-- Work instructions --
What lines of the data hold the string "starting"? Pull each one out.

-- Material for this exercise --
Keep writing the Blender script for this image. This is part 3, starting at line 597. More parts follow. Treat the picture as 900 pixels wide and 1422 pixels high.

---

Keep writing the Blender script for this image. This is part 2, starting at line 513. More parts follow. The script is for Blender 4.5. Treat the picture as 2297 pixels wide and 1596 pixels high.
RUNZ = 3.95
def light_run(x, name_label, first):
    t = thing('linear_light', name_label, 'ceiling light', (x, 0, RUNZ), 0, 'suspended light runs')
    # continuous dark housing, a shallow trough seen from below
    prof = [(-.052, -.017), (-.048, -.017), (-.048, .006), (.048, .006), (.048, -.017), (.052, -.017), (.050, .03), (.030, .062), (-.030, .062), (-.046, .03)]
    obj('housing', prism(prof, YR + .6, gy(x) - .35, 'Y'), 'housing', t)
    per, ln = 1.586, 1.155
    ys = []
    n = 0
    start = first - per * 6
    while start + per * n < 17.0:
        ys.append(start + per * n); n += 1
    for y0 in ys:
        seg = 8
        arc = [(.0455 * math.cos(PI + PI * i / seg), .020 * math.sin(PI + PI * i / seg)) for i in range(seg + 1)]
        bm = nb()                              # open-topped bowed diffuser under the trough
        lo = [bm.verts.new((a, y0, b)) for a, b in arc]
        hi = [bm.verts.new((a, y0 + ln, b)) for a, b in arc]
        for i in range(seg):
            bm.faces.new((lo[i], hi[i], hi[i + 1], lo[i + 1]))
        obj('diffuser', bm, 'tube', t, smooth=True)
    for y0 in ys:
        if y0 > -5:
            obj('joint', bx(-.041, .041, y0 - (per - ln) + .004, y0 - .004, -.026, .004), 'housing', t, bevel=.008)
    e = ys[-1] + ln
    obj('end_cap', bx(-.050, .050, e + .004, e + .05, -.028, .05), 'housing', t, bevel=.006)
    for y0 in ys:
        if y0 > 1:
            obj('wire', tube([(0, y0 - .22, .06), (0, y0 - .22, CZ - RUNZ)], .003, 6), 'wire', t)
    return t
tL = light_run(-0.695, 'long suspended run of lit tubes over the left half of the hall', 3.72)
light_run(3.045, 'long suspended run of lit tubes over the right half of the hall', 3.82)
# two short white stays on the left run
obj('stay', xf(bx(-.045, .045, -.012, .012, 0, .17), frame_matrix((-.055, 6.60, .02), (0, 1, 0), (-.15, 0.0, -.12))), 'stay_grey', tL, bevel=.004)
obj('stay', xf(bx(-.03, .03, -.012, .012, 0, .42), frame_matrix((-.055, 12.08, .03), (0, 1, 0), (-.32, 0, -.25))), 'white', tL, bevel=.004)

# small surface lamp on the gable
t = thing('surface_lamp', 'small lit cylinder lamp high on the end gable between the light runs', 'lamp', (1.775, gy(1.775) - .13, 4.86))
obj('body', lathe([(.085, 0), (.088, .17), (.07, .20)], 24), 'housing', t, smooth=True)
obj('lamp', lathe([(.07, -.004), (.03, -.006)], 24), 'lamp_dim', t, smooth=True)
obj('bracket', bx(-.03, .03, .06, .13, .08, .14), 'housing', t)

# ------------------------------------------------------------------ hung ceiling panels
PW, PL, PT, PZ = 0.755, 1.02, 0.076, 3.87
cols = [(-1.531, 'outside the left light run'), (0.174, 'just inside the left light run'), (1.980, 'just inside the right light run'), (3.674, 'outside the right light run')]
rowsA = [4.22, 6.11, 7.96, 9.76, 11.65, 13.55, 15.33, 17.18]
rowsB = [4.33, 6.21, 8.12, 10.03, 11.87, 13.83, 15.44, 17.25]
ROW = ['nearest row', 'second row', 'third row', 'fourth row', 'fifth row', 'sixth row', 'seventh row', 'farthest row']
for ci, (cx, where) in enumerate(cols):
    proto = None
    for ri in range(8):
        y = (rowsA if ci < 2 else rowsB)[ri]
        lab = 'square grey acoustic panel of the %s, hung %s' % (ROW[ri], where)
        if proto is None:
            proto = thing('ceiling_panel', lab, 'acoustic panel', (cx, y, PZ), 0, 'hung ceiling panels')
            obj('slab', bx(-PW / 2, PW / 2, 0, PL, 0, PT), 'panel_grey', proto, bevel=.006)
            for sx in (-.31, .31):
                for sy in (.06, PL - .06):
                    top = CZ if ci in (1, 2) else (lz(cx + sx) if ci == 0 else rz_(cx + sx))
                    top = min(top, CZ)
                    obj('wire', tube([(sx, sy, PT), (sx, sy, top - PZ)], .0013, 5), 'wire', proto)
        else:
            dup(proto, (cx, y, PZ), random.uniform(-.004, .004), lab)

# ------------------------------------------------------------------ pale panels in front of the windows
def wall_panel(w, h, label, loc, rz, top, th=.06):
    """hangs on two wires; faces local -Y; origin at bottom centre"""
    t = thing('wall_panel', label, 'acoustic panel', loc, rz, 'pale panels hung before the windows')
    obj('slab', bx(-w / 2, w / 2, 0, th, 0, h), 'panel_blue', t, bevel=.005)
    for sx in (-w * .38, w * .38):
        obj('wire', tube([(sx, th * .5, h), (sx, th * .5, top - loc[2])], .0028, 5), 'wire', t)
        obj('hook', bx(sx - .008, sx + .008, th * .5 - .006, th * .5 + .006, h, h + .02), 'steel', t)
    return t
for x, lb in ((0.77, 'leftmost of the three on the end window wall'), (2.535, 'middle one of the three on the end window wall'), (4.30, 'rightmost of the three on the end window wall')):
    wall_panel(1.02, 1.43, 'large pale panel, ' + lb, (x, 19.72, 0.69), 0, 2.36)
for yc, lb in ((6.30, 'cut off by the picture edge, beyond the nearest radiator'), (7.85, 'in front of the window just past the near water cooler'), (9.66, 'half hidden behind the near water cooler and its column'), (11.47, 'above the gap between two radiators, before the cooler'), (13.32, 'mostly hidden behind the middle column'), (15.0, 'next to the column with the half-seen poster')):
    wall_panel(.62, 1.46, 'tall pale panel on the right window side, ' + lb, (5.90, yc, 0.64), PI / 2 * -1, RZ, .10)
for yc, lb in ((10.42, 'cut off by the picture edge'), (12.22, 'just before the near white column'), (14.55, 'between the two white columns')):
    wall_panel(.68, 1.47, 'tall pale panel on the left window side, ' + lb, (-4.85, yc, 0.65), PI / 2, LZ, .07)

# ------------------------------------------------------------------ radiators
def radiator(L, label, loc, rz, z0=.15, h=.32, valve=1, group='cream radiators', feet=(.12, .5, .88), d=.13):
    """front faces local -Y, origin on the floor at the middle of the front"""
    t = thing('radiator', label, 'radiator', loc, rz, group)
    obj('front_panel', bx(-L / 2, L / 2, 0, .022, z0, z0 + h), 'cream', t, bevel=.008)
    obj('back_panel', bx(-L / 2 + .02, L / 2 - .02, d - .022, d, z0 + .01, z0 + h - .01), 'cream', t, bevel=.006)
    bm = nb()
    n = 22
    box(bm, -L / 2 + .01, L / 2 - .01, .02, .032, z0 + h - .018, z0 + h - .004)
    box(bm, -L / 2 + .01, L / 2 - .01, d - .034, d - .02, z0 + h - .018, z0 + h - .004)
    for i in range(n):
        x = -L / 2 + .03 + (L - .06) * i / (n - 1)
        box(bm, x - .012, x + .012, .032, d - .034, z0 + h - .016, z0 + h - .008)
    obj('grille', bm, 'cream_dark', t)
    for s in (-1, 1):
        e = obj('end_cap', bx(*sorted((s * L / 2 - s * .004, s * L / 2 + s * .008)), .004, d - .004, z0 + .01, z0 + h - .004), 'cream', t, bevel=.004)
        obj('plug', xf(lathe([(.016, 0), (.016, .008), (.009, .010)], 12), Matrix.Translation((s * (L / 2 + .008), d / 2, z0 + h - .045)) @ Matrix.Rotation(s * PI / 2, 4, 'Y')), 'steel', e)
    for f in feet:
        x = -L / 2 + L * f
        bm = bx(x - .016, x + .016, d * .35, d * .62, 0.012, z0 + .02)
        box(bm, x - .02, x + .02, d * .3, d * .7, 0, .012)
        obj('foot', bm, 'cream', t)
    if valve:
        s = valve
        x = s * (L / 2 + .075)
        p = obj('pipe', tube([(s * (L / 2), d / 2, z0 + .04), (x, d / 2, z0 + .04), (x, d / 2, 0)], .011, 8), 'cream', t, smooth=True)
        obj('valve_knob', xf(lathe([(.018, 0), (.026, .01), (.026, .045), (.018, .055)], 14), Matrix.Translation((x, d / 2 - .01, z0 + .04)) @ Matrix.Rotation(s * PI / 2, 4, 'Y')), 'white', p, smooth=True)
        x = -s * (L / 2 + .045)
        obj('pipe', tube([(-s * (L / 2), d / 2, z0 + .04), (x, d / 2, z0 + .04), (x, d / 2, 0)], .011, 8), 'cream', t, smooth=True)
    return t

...

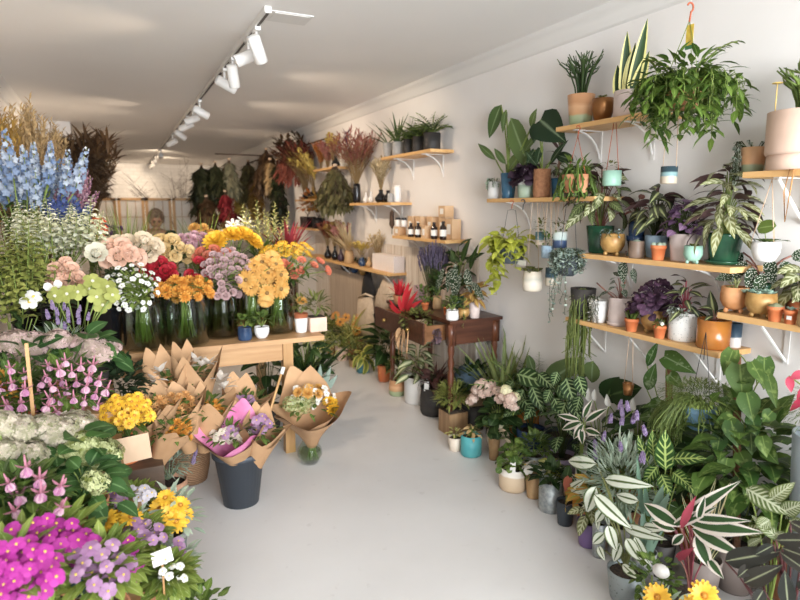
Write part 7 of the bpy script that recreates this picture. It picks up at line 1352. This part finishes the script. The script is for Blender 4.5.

-- The output --
Keep writing the Blender script for this image. This is part 3, starting at line 597. More parts follow. Treat the picture as 900 pixels wide and 1422 pixels high.
Keep writing the Blender script for this image. This is part 2, starting at line 513. More parts follow. The script is for Blender 4.5. Treat the picture as 2297 pixels wide and 1596 pixels high.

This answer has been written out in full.